The bill underwent a few major changes on the House floor, most notably to the Permanent Fund dividend.

It came to the floor with a roughly $3,800 dividend, contingent on a supermajority vote to draw nearly $1.5 billion from the state’s main savings account, the Constitutional Budget Reserve. But in a dramatic vote Friday night, three minority Republicans sided with the majority to eliminate the savings draw, and the $3,800 dividend, from the budget. One of those was Ketchikan Rep. Jeremy Bynum, who said the state simply couldn’t afford it.

“Maybe it doesn't suit being here in this body very well, but I've spent my whole career trying to make sure that the numbers match,” he said. “And when I disagree with what those numbers are, at the end of the day, they still need to match.”

Fairbanks Rep. Will Stapp and Eagle River Rep. Dan Saddler joined nearly all of the bipartisan majority to instead set the dividend at roughly $1,500. That would cost roughly $1 billion, about 15% of the general-purpose funds in the state budget.

Rep. Neal Foster, a Nome Democrat who cast the decisive vote in the House Finance Committee to insert the larger dividend into the budget, joined most Republicans in voting against the lower figure.

It’s far from the final word on the dividend, which will likely remain unsettled until the House and Senate agree on a final budget in the closing days of the session. But House Minority Leader DeLena Johnson, a Palmer Republican, said Friday she’d rather see the House push for a larger dividend.

“We're setting the price for Alaskans at $1,500, and it's just going to go down from there,” she said.

During the House’s final debate on the budget on Monday, Rep. Andy Josephson, an Anchorage Democrat who led the House’s consideration of the operating budget, said the $1,500 figure represented a “sustainable” dividend.

“A yes vote reflects that, at least at this moment in time, we would like to pay $1,500,” he said. “All in all, this budget prioritizes and values crucial areas impacting every Alaskan.”
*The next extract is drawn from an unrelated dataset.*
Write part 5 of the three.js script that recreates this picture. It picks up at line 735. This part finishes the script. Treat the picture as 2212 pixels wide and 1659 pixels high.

In addition to the dividend, the House’s budget adds $148 million to the state’s budget for public schools and $11 million for student transportation as districts across the state struggle to make ends meet. It also includes $41 million to fund school bond debt reimbursement and a corresponding $20 million for schools outside organized boroughs in so-called Regional Education Attendance Areas.

“Nothing is more important to stop a decade-long trend of outmigration than stabilizing our public school system,” said Rep. Zack Fields, an Anchorage Democrat. “It is impossible for kids to learn when there are 30 kids in a kindergarten or first grade class, so this funding is essential for economic growth in Alaska.”

The House’s version of the budget also sets aside $17 million to restore and expand a long-unfunded heating assistance program for low-income Alaskans known as the Alaska Affordable Heating Program and adds smaller amounts of funding for a variety of social support programs.

Republicans opposed the budget on a wide range of grounds. Though many supported a larger dividend funded from savings, Rep. Justin Ruffridge of Soldotna said the budget was irresponsibly large. He criticized the majority’s decision to craft a budget that assumes oil prices remain elevated in the wake of the war in Iran.

The budget is built around the Department of Revenue’s spring forecast, which projected last month that high oil prices would add more than half a billion dollars more in revenue than previously anticipated. But the department warned that the war injected tremendous uncertainty into the oil market and cautioned that revenues could be much lower — or, perhaps, higher — than the forecast reflected.

“I think that the members who sit in these seats a year from now are going to be saying, man, what were those guys thinking?” Ruffridge said. “They really made a budget on $75 a barrel oil? Do we think that's reasonable?”

Some other Republicans said the House’s budget left little room for capital projects despite a state facility maintenance backlog estimated in the hundreds of millions.

The budget now heads to the Senate, which will consider the House’s version, come up with its own draft and set the stage for final negotiations in the closing days of the legislative session in May.